My adjournment matter this evening is for the Minister for Employment and Industrial Relations, Richard Dalla-Riva, and it is in relation to recent Australian Bureau of Statistics job and unemployment statistics for rural and regional Victoria. I think everyone would agree that the August and September job figures represented a bad set of numbers. Members do not have to look hard in their local media to find stories of job losses and rising unemployment under this government.
For regional Victoria the months of August and September were particularly bad. In the month of August alone 12 400 jobs were lost, with a third of these job losses being full-time jobs. Of the 12 400 jobs lost in August, 83 per cent — that is right, 83 per cent — were in my electorate alone. The Geelong and Barwon-south western regions lost more than 10 000 jobs in one month.
To say this is an alarming figure would be a gross understatement, but the September figures continue to paint a dim picture. In September the unemployment rate was 7.1 per cent for the Barwon-south western region, up from 5.5 per cent during August and more than double what it was in the same month a year ago.
Many people living in the Barwon-south western region may not be surprised by these figures. There have been a number of stories reported in our local papers. These have included coverage of the 130 jobs lost at the Fonterra dairy factory in Cororooke. Jobs have also been lost from Brace at Ballarat and Geelong, and there have been continuing redundancies at Ford Geelong. Yet this government has still seen fit to continue with its cuts to the Department of Primary Industries and places like the Marine and Freshwater Discovery Centre in Queenscliff. Teaching and support staff at TAFEs have lost their jobs, including at the Gordon and South West TAFE, and jobs have been lost from the public service right across the electorate.

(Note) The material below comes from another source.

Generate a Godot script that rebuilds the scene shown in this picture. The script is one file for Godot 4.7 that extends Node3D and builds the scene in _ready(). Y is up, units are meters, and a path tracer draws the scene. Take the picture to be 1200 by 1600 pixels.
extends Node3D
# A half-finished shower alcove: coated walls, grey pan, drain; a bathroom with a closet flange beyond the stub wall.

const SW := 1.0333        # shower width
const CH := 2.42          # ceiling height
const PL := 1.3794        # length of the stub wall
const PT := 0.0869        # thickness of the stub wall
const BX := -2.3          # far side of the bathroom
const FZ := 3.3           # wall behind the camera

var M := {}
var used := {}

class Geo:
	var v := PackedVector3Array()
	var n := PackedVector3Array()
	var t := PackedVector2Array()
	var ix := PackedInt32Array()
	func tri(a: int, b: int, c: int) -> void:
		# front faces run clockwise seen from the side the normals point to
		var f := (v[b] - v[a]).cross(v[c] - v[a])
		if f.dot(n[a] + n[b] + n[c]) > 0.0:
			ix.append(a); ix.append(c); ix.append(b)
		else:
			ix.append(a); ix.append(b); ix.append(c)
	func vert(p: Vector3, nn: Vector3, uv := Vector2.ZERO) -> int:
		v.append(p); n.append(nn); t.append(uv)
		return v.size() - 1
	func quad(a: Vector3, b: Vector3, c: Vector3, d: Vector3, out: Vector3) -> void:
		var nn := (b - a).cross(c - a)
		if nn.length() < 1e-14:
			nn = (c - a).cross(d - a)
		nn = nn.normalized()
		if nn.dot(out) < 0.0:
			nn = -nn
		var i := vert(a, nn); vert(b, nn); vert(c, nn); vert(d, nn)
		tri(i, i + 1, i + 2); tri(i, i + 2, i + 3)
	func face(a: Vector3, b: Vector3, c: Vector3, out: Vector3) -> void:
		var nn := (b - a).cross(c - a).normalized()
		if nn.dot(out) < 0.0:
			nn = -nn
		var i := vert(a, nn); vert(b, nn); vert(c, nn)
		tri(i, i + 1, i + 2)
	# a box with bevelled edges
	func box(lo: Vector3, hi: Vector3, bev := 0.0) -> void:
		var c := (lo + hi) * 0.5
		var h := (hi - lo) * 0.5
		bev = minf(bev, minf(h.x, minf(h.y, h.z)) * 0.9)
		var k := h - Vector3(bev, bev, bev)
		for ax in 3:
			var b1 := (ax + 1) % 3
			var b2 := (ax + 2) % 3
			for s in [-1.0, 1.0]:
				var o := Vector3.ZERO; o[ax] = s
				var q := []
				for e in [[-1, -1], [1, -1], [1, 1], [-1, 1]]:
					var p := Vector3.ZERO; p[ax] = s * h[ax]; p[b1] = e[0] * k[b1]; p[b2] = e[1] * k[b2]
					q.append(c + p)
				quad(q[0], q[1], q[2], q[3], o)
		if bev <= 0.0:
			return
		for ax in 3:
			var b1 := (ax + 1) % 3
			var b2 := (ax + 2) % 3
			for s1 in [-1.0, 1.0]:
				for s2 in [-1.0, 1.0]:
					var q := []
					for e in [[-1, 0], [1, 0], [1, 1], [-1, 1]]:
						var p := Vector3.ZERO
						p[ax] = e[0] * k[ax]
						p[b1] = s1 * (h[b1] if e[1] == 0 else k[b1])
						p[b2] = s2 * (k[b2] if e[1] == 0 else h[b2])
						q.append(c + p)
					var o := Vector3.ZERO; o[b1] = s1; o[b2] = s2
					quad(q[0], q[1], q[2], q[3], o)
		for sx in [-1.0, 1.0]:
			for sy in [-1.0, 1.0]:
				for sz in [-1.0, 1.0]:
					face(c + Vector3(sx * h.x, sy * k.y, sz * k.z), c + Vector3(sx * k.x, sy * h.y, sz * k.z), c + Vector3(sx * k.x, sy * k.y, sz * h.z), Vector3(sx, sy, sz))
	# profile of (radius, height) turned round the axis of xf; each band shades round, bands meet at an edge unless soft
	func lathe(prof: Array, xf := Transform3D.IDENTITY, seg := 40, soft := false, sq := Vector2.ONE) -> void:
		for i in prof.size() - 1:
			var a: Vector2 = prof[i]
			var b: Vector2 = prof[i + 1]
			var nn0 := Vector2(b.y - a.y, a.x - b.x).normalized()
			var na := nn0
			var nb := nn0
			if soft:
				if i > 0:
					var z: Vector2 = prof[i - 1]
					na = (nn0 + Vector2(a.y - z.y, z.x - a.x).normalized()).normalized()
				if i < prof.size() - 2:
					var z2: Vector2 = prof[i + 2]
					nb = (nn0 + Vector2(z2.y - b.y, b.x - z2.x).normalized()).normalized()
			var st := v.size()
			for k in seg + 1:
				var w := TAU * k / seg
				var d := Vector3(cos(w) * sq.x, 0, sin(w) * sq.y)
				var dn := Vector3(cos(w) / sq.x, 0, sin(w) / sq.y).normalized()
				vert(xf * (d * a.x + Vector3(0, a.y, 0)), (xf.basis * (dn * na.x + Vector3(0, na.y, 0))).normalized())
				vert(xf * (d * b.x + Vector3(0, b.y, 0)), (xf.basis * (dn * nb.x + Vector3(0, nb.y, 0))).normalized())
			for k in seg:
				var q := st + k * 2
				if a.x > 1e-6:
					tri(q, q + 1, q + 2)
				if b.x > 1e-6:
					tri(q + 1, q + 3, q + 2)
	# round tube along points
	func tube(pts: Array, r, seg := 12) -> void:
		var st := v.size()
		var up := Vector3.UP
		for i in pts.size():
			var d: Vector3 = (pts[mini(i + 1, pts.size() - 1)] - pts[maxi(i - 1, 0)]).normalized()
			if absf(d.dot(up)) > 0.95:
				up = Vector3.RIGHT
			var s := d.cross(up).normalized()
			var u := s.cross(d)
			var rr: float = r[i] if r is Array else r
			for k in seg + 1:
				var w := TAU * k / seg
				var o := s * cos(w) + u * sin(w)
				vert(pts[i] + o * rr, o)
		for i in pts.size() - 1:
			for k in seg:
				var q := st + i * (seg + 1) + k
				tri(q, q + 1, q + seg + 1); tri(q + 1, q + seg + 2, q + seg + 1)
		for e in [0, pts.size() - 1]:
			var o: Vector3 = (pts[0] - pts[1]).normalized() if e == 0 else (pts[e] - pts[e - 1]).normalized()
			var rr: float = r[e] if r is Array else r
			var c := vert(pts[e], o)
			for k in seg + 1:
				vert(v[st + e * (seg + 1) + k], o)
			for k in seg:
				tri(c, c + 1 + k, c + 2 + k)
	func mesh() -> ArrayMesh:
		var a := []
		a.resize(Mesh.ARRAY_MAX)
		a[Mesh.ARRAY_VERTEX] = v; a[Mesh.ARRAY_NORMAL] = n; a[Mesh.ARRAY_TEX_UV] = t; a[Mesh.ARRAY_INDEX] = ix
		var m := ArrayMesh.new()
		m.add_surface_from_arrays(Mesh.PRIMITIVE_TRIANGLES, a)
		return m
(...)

A Geelong Advertiser editorial recently described the government’s decision on wooden railway sleepers being bought from New South Wales as a ‘ridiculous, blindingly short-sighted decision’.

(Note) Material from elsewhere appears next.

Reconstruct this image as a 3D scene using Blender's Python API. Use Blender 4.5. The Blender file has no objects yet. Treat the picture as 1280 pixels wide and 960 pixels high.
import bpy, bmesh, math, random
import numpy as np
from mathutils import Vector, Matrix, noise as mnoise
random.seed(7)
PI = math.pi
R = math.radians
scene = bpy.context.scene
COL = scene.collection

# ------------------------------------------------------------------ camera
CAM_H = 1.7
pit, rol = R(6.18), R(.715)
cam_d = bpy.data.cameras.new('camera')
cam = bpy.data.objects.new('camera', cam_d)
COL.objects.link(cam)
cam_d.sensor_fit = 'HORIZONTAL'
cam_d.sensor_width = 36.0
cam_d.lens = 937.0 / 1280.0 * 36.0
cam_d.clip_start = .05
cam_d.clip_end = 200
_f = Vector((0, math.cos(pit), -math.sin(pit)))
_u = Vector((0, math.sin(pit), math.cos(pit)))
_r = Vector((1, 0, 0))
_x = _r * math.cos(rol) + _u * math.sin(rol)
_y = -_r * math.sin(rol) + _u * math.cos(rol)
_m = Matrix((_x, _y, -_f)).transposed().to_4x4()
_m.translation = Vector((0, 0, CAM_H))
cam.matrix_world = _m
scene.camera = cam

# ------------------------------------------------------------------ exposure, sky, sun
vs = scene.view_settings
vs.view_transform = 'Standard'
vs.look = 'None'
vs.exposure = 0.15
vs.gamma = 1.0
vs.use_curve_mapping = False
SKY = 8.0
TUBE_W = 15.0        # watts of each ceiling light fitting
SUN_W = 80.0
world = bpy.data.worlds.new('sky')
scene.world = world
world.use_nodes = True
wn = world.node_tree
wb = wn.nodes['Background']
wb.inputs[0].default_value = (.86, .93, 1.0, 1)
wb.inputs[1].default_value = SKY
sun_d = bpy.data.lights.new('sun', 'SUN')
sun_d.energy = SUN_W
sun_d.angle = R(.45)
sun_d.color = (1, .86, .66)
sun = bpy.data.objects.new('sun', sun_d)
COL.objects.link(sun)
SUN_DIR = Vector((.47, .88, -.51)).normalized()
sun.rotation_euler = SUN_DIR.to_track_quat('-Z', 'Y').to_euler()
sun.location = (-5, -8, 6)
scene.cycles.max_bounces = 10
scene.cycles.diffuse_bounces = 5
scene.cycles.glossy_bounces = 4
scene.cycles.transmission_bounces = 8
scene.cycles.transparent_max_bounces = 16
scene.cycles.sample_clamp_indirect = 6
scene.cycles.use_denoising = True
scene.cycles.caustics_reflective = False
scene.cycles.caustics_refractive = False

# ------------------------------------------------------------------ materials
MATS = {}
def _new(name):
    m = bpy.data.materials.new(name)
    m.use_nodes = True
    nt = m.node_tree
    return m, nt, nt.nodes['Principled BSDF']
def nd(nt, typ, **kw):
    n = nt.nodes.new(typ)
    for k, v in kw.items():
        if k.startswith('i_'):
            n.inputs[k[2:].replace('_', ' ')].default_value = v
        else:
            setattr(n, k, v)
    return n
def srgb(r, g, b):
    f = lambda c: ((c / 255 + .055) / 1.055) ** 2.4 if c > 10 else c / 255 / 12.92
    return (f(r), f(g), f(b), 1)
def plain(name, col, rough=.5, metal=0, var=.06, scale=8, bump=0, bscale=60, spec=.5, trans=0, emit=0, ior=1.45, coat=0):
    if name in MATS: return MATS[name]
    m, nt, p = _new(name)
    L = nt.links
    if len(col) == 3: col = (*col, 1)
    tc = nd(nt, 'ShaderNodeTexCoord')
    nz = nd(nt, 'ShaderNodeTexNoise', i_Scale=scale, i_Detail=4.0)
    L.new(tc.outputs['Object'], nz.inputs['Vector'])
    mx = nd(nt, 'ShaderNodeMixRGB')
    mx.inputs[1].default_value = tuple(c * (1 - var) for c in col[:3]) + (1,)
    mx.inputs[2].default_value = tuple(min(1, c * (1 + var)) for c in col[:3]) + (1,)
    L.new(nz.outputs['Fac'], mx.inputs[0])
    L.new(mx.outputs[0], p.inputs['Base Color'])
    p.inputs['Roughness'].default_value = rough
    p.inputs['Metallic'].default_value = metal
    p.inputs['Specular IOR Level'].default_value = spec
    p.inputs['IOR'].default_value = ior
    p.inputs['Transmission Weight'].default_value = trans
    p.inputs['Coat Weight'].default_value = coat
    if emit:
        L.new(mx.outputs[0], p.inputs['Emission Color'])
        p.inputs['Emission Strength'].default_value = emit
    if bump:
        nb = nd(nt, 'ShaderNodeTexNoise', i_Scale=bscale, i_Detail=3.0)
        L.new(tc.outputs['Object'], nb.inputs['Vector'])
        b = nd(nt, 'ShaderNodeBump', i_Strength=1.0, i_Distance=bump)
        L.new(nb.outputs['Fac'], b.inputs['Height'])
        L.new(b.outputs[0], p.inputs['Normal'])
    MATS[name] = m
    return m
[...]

The action I seek from the minister is for him to provide me with a precise breakdown on the location at which jobs are being shed, the names of the companies and types of industries shedding jobs, the number of part-time and full-time jobs lost and a gender and age group breakdown of jobs lost and an explanation from the minister as to why this government has not put in place concrete measures to prevent this disaster.